17:04 | 20.03.2017 Category: Economic

Chisinau, 20 March /MOLDPRES/ - The average rate of the interest on new loans provided increased to 11.74 per cent in February 2017, after it went down to a minimum of the last two years, 11.55 per cent, in the month before, according to data put out by the National Bank of Moldova (BNM).  

The loans cheapened by about 30 per cent in 2016, against a background of a relaxation of BNM’s monetary policy and a more pronounced decrease of the rates of interests on the banking term deposits.  

Central Bank’s data shows also that, although the average specific interest rate increased insignificantly, the volume of loans provided by banks in last February rose by over 100 million lei against the month before, up to 1.68 billion lei. More than 90 per cent of the financings were provided for a period of over 12 months.   

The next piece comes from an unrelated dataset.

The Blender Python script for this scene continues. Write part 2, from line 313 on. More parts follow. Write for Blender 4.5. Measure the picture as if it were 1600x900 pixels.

Banks gave legal entities credits at an average interest rate of 11.42 per cent, while private persons borrowed loans at an average rate of 12.35 per cent.   

“The economy’s crediting is diminishing and the share of dubious and compromised loans is on the rise. In the last eight months, the crediting of the economy dropped by more than three billion lei, from 37 billion lei in June 2016 to 34 billion lei in last February,” a financial expert, Veaceslav Ionita, has said on the blog of the Viitorul (Future) Institute for Development and Social Initiatives. On the concerned period, “the dubious and compromised credits remained at the same level and amount to about 3.6 billion lei. Instead, performant loans of the good-will economic agents, which pay without delay, decreased by three billion lei, from 33.6 billion lei in last June to 30.6 billion lei in February this year.” 

According to the economist, “the reduction of the economy’s crediting takes place exclusively as a result of the good-will economic agents leaving the banking system. Moreover, the best payers do not borrow new loans. Instead, only enterprises with problems, which cannot fulfill their obligations and do not pay the loans in time, remain in banks.”